Turnout worries for Macron ahead of parliament election

French Prime Minister Edouard Philippe called for high turnout in this Sunday's parliamentary election which is expected to hand President Emmanuel Macron's new party an overwhelming majority.

Turnout worries for Macron ahead of parliament election
In the first round, the abstention rate hit a nearly 60-year high of 51.3 percent. Photo: Loic Venance/AFP

Macron's year-old Republic on the Move (REM) party and its allies are tipped to win a landslide in the run-off election for the 577-member lower house of parliament.

Pollsters forecast them winning up to 470 seats, but low turnout in the first round has led critics to question the strength of the mandate for Macron's ambitious reform agenda.

In the first round, the abstention rate hit a nearly 60-year high of 51.3 percent and is forecast to rise to 53-54 percent in the run-off, much higher than the 44.6 percent in the last election five years ago.
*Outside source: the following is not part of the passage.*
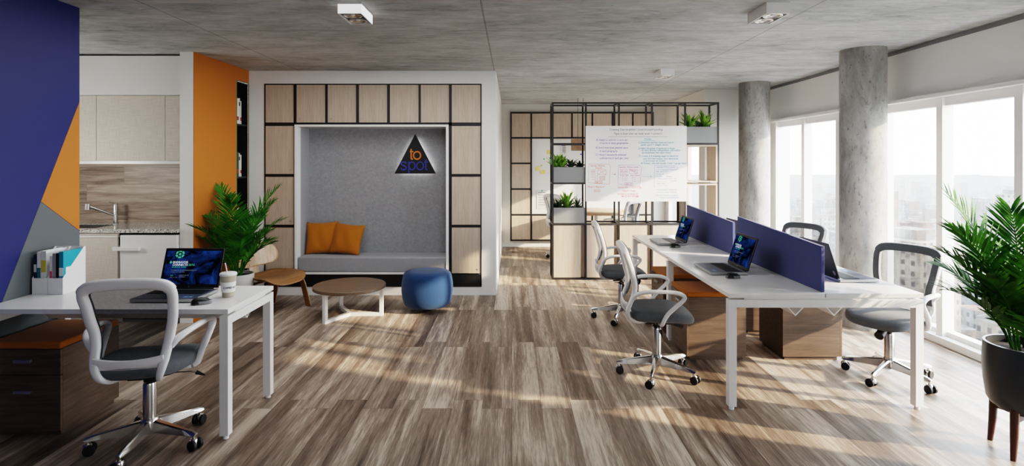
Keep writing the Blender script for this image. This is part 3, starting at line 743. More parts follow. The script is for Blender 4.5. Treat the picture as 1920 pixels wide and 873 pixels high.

“Go to vote!” Philippe said while campaigning in southern France late on Thursday. “It's the same message here as everywhere else: no one should abstain. In France voting is not obligatory… it is a right and a responsibility.”
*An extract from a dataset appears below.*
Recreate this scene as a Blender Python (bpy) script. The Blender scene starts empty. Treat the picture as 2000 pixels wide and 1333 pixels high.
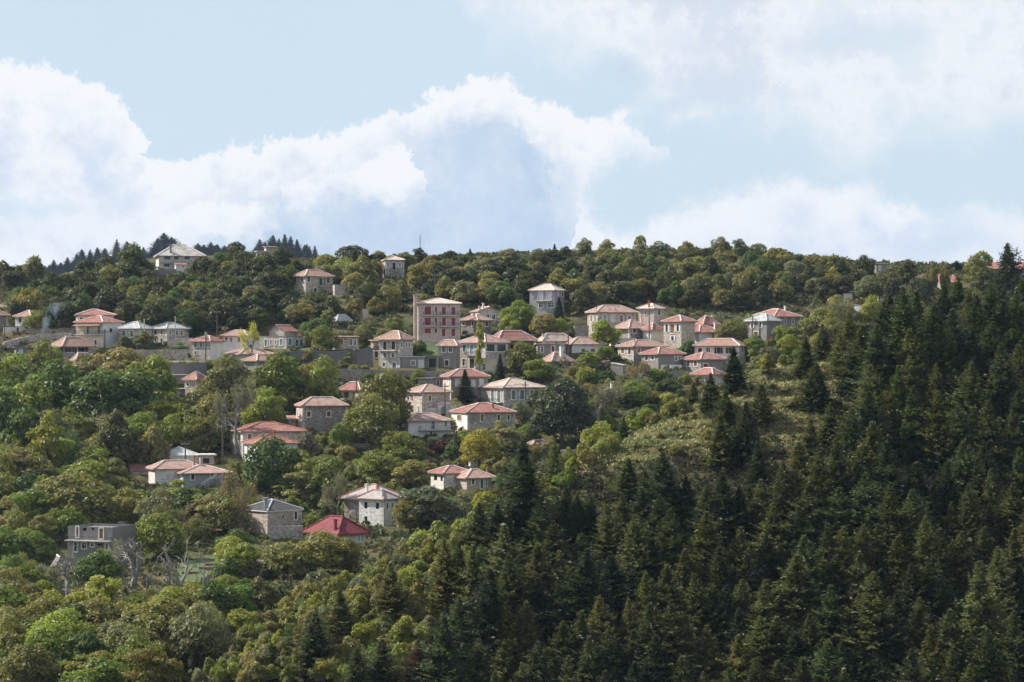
import bpy, bmesh, math, random
import numpy as np
from mathutils import Vector, Matrix

random.seed(11)
RNG = np.random.default_rng(11)
scene = bpy.context.scene
COL = scene.collection
PI = math.pi

# ------------------------------------------------------------------ camera
F = 1000.0 / math.tan(math.radians(12.0))        # focal length in pixels of a 2000 px wide frame
PITCH = math.atan(33.5 / F)
cam_d = bpy.data.cameras.new("camera")
cam_d.sensor_width = 36.0
cam_d.lens = 18.0 / math.tan(math.radians(12.0))
cam_d.clip_start = 1.0
cam_d.clip_end = 20000.0
cam = bpy.data.objects.new("camera", cam_d)
cam.location = (0, 0, 0)
cam.rotation_euler = (PI / 2 + PITCH, 0, 0)
COL.objects.link(cam)
scene.camera = cam

# ------------------------------------------------------------------ colour management
scene.view_settings.view_transform = 'Standard'
scene.view_settings.look = 'None'
scene.view_settings.gamma = 1.0
scene.view_settings.use_curve_mapping = False
scene.view_settings.exposure = 0.60
scene.cycles.max_bounces = 6
scene.cycles.diffuse_bounces = 2
scene.cycles.glossy_bounces = 2
scene.cycles.transmission_bounces = 3
scene.cycles.transparent_max_bounces = 8
scene.cycles.volume_bounces = 0
scene.cycles.use_adaptive_sampling = True
scene.cycles.adaptive_threshold = 0.02
scene.cycles.use_denoising = True
scene.cycles.denoiser = 'OPENIMAGEDENOISE'
scene.cycles.denoising_input_passes = 'RGB_ALBEDO_NORMAL'
scene.cycles.denoising_prefilter = 'NONE'
scene.cycles.sample_clamp_indirect = 4.0

# ------------------------------------------------------------------ sun direction
SUN_AZ = math.radians(-72.0)      # measured from the view direction (+Y) towards +X: far to the left, a little behind the village
SUN_EL = math.radians(42.0)
SUN_DIR = Vector((math.sin(SUN_AZ) * math.cos(SUN_EL), math.cos(SUN_AZ) * math.cos(SUN_EL), math.sin(SUN_EL)))
sun_d = bpy.data.lights.new("sun", 'SUN')
sun_d.energy = 5.0
sun_d.angle = math.radians(0.53)
sun_d.color = (1.0, 0.93, 0.83)
sun = bpy.data.objects.new("sun", sun_d)
sun.rotation_euler = SUN_DIR.to_track_quat('Z', 'Y').to_euler()
COL.objects.link(sun)

# ------------------------------------------------------------------ world: sky and clouds
world = bpy.data.worlds.new("World")
scene.world = world
world.use_nodes = True
wt = world.node_tree
wt.nodes.clear()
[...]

Sunday's results promise to deliver huge change to the National Assembly, bringing in a younger generation of lawmakers, many of whom are new to politics.

Political reset

Macron, a 39-year-old centrist unknown to most people three years ago, looks on course to complete his revolution of French politics by securing a massive majority.
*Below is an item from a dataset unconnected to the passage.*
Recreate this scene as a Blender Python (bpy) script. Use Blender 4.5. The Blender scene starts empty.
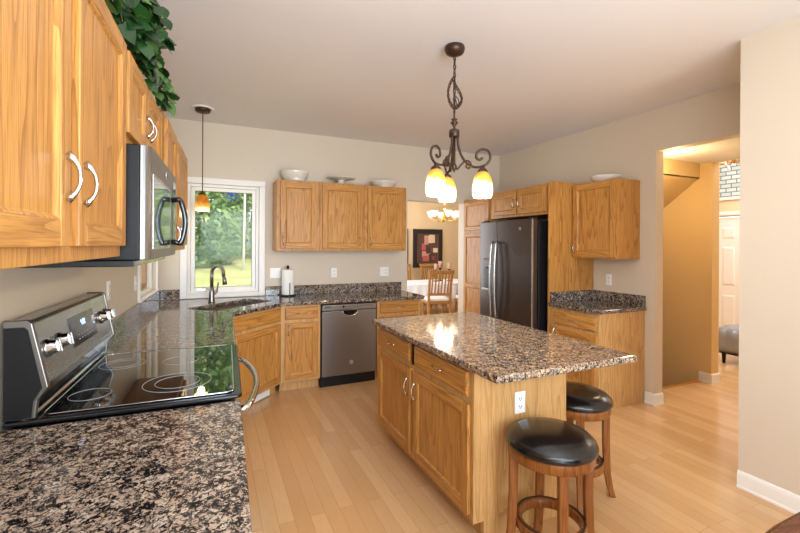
import bpy, bmesh, math, random
from mathutils import Vector, Matrix
PI = math.pi
S = bpy.context.scene
C = S.collection
random.seed(7)

# ------------------------------------------------------------------ camera
EYE = 1.489
cam_d = bpy.data.cameras.new('camera'); cam = bpy.data.objects.new('camera', cam_d); C.objects.link(cam)
cam_d.sensor_width = 36; cam_d.lens = 411.4 * 36 / 800
cam_d.shift_y = -(266.5 - 245.1) / 800
cam_d.clip_start = 0.02; cam_d.clip_end = 300
cam.matrix_world = (Matrix.Translation((0, 0, EYE)) @ Matrix.Rotation(-0.4287, 4, 'Z')
                    @ Matrix.Rotation(PI / 2, 4, 'X') @ Matrix.Rotation(0.0058, 4, 'Z'))
S.camera = cam

# ------------------------------------------------------------------ light and exposure
S.view_settings.view_transform = 'Standard'; S.view_settings.look = 'None'
S.view_settings.gamma = 1; S.view_settings.use_curve_mapping = False
S.view_settings.exposure = -0.12
W = bpy.data.worlds.new('sky'); S.world = W; W.use_nodes = True
bgn = W.node_tree.nodes['Background']
bgn.inputs[0].default_value = (0.80, 0.90, 1.0, 1); bgn.inputs[1].default_value = 2.5

def lamp(name, kind, loc, power, color=(1, 1, 1), size=None, size_y=None, target=None, radius=None, parent=None):
    d = bpy.data.lights.new(name, kind); d.energy = power; d.color = color
    if kind == 'AREA':
        d.shape = 'RECTANGLE'; d.size = size; d.size_y = size_y or size
    elif kind == 'SUN': d.angle = 0.02
    elif radius is not None: d.shadow_soft_size = radius
    o = bpy.data.objects.new(name, d); C.objects.link(o); o.location = loc
    if target is not None:
        o.rotation_euler = (Vector(target) - Vector(loc)).to_track_quat('-Z', 'Y').to_euler()
    if parent is not None: o.parent = parent
    return o
lamp('sun', 'SUN', (4, -10, 15), 5.0, (1, .95, .86), target=(0, 2, 0))
# fill added at the open rear end, standing in for unseen glazing
lamp('rear_fill', 'AREA', (.75, -3.9, 1.35), 235, (.74, .87, 1), 2.6, 2.4, target=(-.9, 2, 3.0))
# added fill beside the camera, aimed up to brighten the ceiling
lamp('ceiling_fill', 'AREA', (.5, -.3, 1.75), 58, (.76, .88, 1), 1.4, 1.4, target=(.9, .9, 2.78))
# added overhead fill with no fixture, brightening floor and worktops evenly
lamp('overhead_fill', 'AREA', (1.2, 1.6, 2.74), 12, (.9, .95, 1), 1.8, 3.4, target=(1.2, 1.6, 0))
# dining room, hall and foyer
lamp('dining_daylight', 'AREA', (1.55, 7.0, 1.5), 100, (.86, .93, 1), 2.6, 1.7, target=(5, 7.0, 1.3))
lamp('hall_ceiling_lamp', 'POINT', (4.1, 2.55, 2.2), 11, (1, .72, .34), radius=.06)
lamp('stair_lamp', 'POINT', (4.3, 3.2, 1.95), 10, (1, .72, .36), radius=.08)
lamp('foyer_daylight', 'AREA', (6.4, 2.6, 3.3), 100, (.95, .97, 1), 1.6, 1.6, target=(6.4, 2.8, 0))

# ------------------------------------------------------------------ materials
def srgb(r, g, b):
    f = lambda c: (c / 255 / 12.92) if c / 255 <= .04045 else ((c / 255 + .055) / 1.055) ** 2.4
    return (f(r), f(g), f(b), 1)
def mat(name, color=(128, 128, 128), rough=.5, metal=0.0, spec=.5, emit=None, emit_s=0, coat=0, trans=0, alpha=1):
    m = bpy.data.materials.new(name); m.use_nodes = True
    b = m.node_tree.nodes['Principled BSDF']
    b.inputs['Base Color'].default_value = srgb(*color); b.inputs['Roughness'].default_value = rough
    b.inputs['Metallic'].default_value = metal; b.inputs['Specular IOR Level'].default_value = spec
    b.inputs['Coat Weight'].default_value = coat; b.inputs['Transmission Weight'].default_value = trans
    if emit: b.inputs['Emission Color'].default_value = srgb(*emit); b.inputs['Emission Strength'].default_value = emit_s
    return m
class N:
    """tiny node helper"""
    def __init__(s, m): s.t = m.node_tree; s.b = s.t.nodes['Principled BSDF']
    def n(s, ty, **k):
        x = s.t.nodes.new(ty)
        for a, v in k.items(): setattr(x, a, v)
        return x
    def l(s, a, b): s.t.links.new(a, b)
    def math(s, op, a, b=None):
        x = s.n('ShaderNodeMath', operation=op)
        for i, v in enumerate((a, b)):
            if v is None: continue
            if isinstance(v, (int, float)): x.inputs[i].default_value = v
            else: s.l(v, x.inputs[i])
        return x.outputs[0]
    def mapping(s, scale, rot=(0, 0, 0), rand=True, obj=True):
        tc = s.n('ShaderNodeTexCoord'); mp = s.n('ShaderNodeMapping')
        mp.inputs['Scale'].default_value = scale; mp.inputs['Rotation'].default_value = rot
        src = tc.outputs['Object']
        if not obj:
            g = s.n('ShaderNodeNewGeometry'); src = g.outputs['Position']
        if rand:
            oi = s.n('ShaderNodeObjectInfo'); cx = s.n('ShaderNodeCombineXYZ')
            for i, k in enumerate((7.3, 5.1, 9.7)): s.l(s.math('MULTIPLY', oi.outputs['Random'], k), cx.inputs[i])
            va = s.n('ShaderNodeVectorMath', operation='ADD'); s.l(src, va.inputs[0]); s.l(cx.outputs[0], va.inputs[1]); src = va.outputs[0]
        s.l(src, mp.inputs['Vector']); return mp.outputs[0]
    def noise(s, vec, scale, detail=3, rough=.5):
        x = s.n('ShaderNodeTexNoise'); x.inputs['Scale'].default_value = scale; x.inputs['Detail'].default_value = detail
        x.inputs['Roughness'].default_value = rough; s.l(vec, x.inputs['Vector']); return x.outputs['Fac']
    def ramp(s, fac, stops, interp='LINEAR'):
        x = s.n('ShaderNodeValToRGB'); e = x.color_ramp; e.interpolation = interp
        while len(e.elements) < len(stops): e.elements.new(.5)
        for el, (p, c) in zip(e.elements, stops): el.position = p; el.color = srgb(*c)
        s.l(fac, x.inputs[0]); return x.outputs[0]
    def mix(s, fac, a, b, mode='MIX'):
        x = s.n('ShaderNodeMix', data_type='RGBA', blend_type=mode)
        if isinstance(fac, (int, float)): x.inputs[0].default_value = fac
        else: s.l(fac, x.inputs[0])
        for i, v in ((6, a), (7, b)):
            if isinstance(v, tuple): x.inputs[i].default_value = v
            else: s.l(v, x.inputs[i])
        return x.outputs[2]
    def bump(s, h, strength=.2, dist=.002):
        x = s.n('ShaderNodeBump'); x.inputs['Strength'].default_value = strength; x.inputs['Distance'].default_value = dist
        s.l(h, x.inputs['Height']); s.l(x.outputs[0], s.b.inputs['Normal'])
    def color(s, c): s.l(c, s.b.inputs['Base Color'])

def oak(name, axis, light=(210, 155, 84), mid=(194, 136, 66), dark=(128, 76, 30), rough=.38):
    m = mat(name, light, rough, spec=.35); k = N(m)
    st = {'z': (1, 1, .075), 'x': (.075, 1, 1), 'y': (1, .075, 1)}[axis]
    v = k.mapping(st)
    rings = k.noise(v, 8.0, 2.0, .45)                       # contour lines of a stretched field: cathedral figure
    band = k.math('FRACT', k.math('MULTIPLY', rings, 13.0))
    band = k.math('POWER', band, 3.2)
    v2 = k.mapping(tuple(a if a == 1 else .03 for a in st))
    fine = k.noise(v2, 260, 2, .6); broad = k.noise(v, 3, 2)
    base = k.mix(broad, srgb(*mid), srgb(*light))
    g = k.mix(k.math('MULTIPLY', band, .62), base, srgb(*dark))
    fr = k.math('MULTIPLY', k.math('SUBTRACT', fine, .47), 2.6)
    fr = k.math('MAXIMUM', k.math('MINIMUM', fr, .7), 0)
    k.color(k.mix(fr, g, srgb(*dark))); k.bump(fine, .12, .001)
    return m
OAK = oak('honey_oak', 'z'); OAKX = oak('honey_oak_rail', 'x')
OAKP = oak('pale_oak_veneer', 'z', (216, 174, 116), (206, 160, 100), (160, 112, 62), .4)
OAKM = [OAK, OAKX]
STOOLW = oak('walnut_stain', 'z', (160, 100, 48), (142, 84, 38), (96, 52, 22), .26)
DARKW = oak('dark_mahogany', 'x', (110, 58, 34), (92, 46, 26), (50, 24, 14), .25)
CHAIRW = oak('chair_oak', 'z', (192, 142, 84), (178, 126, 70), (132, 86, 44), .35)

def granite(name, shift, tan=((156, 138, 124), (182, 163, 146), (200, 184, 168))):
    m = mat(name, (120, 100, 85), .07, spec=.6); k = N(m)
    v0 = k.mapping((1, 1, 1), rand=False, obj=False)
    nz = k.n('ShaderNodeTexNoise'); nz.inputs['Scale'].default_value = 60; nz.inputs['Detail'].default_value = 2
    k.l(v0, nz.inputs['Vector'])
    ad = k.n('ShaderNodeVectorMath', operation='SCALE'); k.l(nz.outputs['Color'], ad.inputs[0]); ad.inputs['Scale'].default_value = .022
    vv = k.n('ShaderNodeVectorMath', operation='ADD'); k.l(v0, vv.inputs[0]); k.l(ad.outputs[0], vv.inputs[1])
    def vor(scale, feature='F1'):
        x = k.n('ShaderNodeTexVoronoi', feature=feature); x.inputs['Scale'].default_value = scale; k.l(vv.outputs[0], x.inputs['Vector']); return x
    a = vor(50); sep = k.n('ShaderNodeSeparateColor'); k.l(a.outputs['Color'], sep.inputs[0])
    cell = k.ramp(k.math('SUBTRACT', sep.outputs[0], shift), [(0, (24, 22, 25)), (.17, (58, 50, 50)), (.27, tan[0]), (.52, tan[1]), (.76, tan[2]), (.93, (132, 128, 130))], 'CONSTANT')
    edge = vor(50, 'DISTANCE_TO_EDGE')
    em = k.math('LESS_THAN', edge.outputs['Distance'], .075)
    c = k.mix(k.math('MULTIPLY', em, .85), cell, srgb(30, 27, 29))
    b = vor(150); sb = k.n('ShaderNodeSeparateColor'); k.l(b.outputs['Color'], sb.inputs[0])
    sp = k.ramp(sb.outputs[1], [(0, (28, 26, 30)), (.42, (96, 82, 74)), (.6, (190, 166, 142))], 'CONSTANT')
    msk = k.math('GREATER_THAN', sb.outputs[2], .55)
    c = k.mix(k.math('MULTIPLY', msk, .85), c, sp)
    d_ = vor(330); sd = k.n('ShaderNodeSeparateColor'); k.l(d_.outputs['Color'], sd.inputs[0])
    c = k.mix(k.math('MULTIPLY', k.math('GREATER_THAN', sd.outputs[0], .84), .8), c, srgb(34, 30, 32))
    c = k.mix(k.math('MULTIPLY', k.math('GREATER_THAN', sd.outputs[1], .88), .5), c, srgb(206, 188, 170))
    k.color(c)
    return m
GRAN = granite('granite', .07); GRAN_SHADED = granite('shaded_granite', .30)  # second is the same stone with the back counter's shade in its colours
GRAN_LIT = granite('lit_granite', -.12, ((172, 140, 108), (198, 166, 130), (216, 188, 154)))  # same stone again, the chandelier's warm light put into its colours

def floor_mat():
    m = mat('maple_strip_floor', (214, 170, 118), .2, coat=.1); k = N(m)
    v = k.mapping((1, 1, 1), (0, 0, PI / 2), rand=False, obj=False)
    br = k.n('ShaderNodeTexBrick'); k.l(v, br.inputs['Vector'])
    br.offset = .37; br.inputs['Scale'].default_value = 1
    br.inputs['Brick Width'].default_value = .95; br.inputs['Row Height'].default_value = .083
    br.inputs['Mortar Size'].default_value = .0011; br.inputs['Mortar Smooth'].default_value = .3; br.inputs['Bias'].default_value = 0
    br.inputs['Color1'].default_value = srgb(224, 186, 138); br.inputs['Color2'].default_value = srgb(204, 160, 110)
    br.inputs['Mortar'].default_value = srgb(160, 112, 66)
    g = k.noise(k.mapping((14, 1, 1), rand=False, obj=False), 6, 3)
    b = k.noise(k.mapping((1, .3, 1), rand=False, obj=False), 2.5, 2)
    c = k.mix(k.math('MULTIPLY', g, .45), br.outputs['Color'], srgb(188, 140, 90))
    c = k.mix(k.math('MULTIPLY', b, .35), c, srgb(224, 182, 136))
    k.color(c); k.l(k.math('ADD', k.math('MULTIPLY', g, .12), .09), k.b.inputs['Roughness'])
    return m
FLOOR = floor_mat()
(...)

“We've shot down everything that represented the system before and we're trying something else,” said historian Didier Maus, who sits on France's Constitutional Council.

France is on course for the “biggest overhaul of its political figures since 1958 and perhaps 1945,” he said.

REM has fielded a mix of centrists and moderate left- and rightwingers drawn from France's established parties, as well as complete newcomers including a star mathematician and a former bullfighter.

A new poll published on Thursday underlined the scale of the losses for France's main right-wing Republicans party and Socialists who have dominated French political life for decades.

REM and its allies were tipped for 440-470 seats, the Republicans and its allies for 70-90 seats and the Socialists 20-30 seats — a loss for them of more than 200 seats after their five years in power under president Francois Hollande.

The survey by Opinionway Orpi also suggested a rout for the far-right National Front, which was forecast to win no more than five seats, far below expectations for the party led by Marine Le Pen — the rival Macron defeated for the presidency in May.

A new radical left party France Unbowed led by firebrand Jean-Luc Melenchon was seen winning five to 15 seats along with its Communist Party allies.

Some analysts warned however that voters might turn out in greater numbers on Sunday to try to stop REM securing too large a majority which would lead to almost no opposition to Macron's agenda.

“There might be a correction,” said Emmanuel Riviere from the Kantar Sofres polling group.

New emperor?

Many opposition leaders have stressed the danger of Macron facing little opposition or scrutiny from parliament under a constitution that confers huge powers on the president.

“If there is no opposition in the parliament, it will either be in the media or on the street,” Socialist party leader Jean-Christophe Cambadelis said earlier this month.

Cambadelis was one of many party heavyweights who lost his seat in the first round of voting on June 11th.

Former right-wing prime minister Jean-Pierre Raffarin has urged voters to remember that “we are not electing an emperor.”

Macron, a fervently pro-European moderniser, has set reforming France's rigid labour code, overhauling the national education system and introducing a new law to raise ethical standards in public life as his immediate priorities.

The vote on Sunday will be the final stage of France's presidential and parliamentary election sequence which started in November last year with a primary to pick the candidate of the right-wing Republicans party.